Modeling and Observations of the Structure and Evolution of the Urban Boundary Layer of New York City

The boundary layer dynamics of urban microclimates has important effects on precipitation, cloud formation, and air quality and dispersion processes. It is thus relevant to understand the evolution of boundary layer dynamics. Despite this importance, urban effects on the distributions of key weather variables in the boundary layer are not well-understood. Herein, an extreme local convective event (ELCE) with a maximum lapse rate of 14.5 K/km was observed and analyzed along with seasonal averages of vertical profiles. Seasonal aggregates of the winter (December 2014, January 2015, and February 2015) and summer (June, July, and August 2015) vertical profiles are created for the daytime and nighttime. The non-heat event period considered experienced a maximum of about 6 K/km. Vertical distributions of the thermal and moisture variables, such as temperature and water vapor density, were measured using a microwave radiometer at the City College of New York. The instrument used was the Radiometrics Profiling Radiometer model MP-3000A, a passive multi-frequency microwave radiometer (MWR). The vertical profiles contain 58 levels using a non-uniform spacing, with a finer resolution in the boundary layer. Traditional understanding of convective mixed layers usually exhibit a uniform distribution in the potential temperature and other conserved variables above the surface layer.
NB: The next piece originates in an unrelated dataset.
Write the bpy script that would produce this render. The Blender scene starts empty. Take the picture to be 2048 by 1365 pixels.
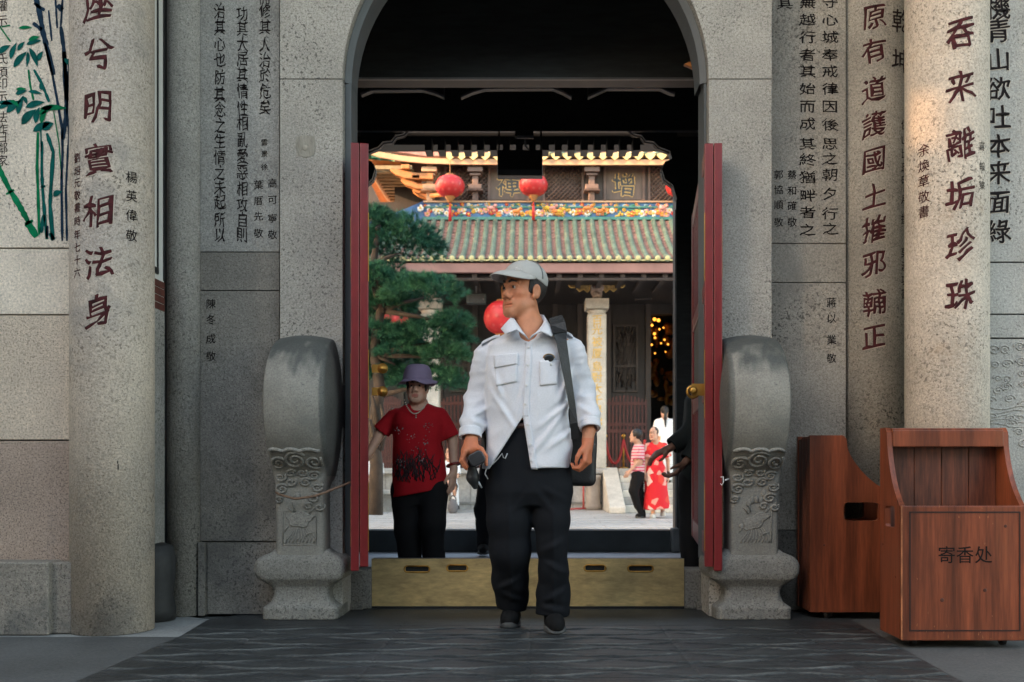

These urban profiles however showed non-instantaneous mixing, with a very noticeable minimum in potential temperature at about ~250-500m into the mixed layer. Observations of the vertical profiles of virtual potential temperature standard deviations of the wintertime and summertime profiles were ~10 K and ~5 K, respectively. When the ELCE was compared against the average diurnal cycle, the ELCE virtual potential temperature magnitude was ~6K warmer than the average. Summer time planetary boundary layer estimates are highest in the summer, 1200m, compared to the winter at 600m. These observations were compared against an urbanized version of the Weather and Research Forecasting (WRF) model. The urbanized-WRF underestimated the amount of mixing and thus missed the warm layers that occur in the upper levels of the atmosphere during the ELCE.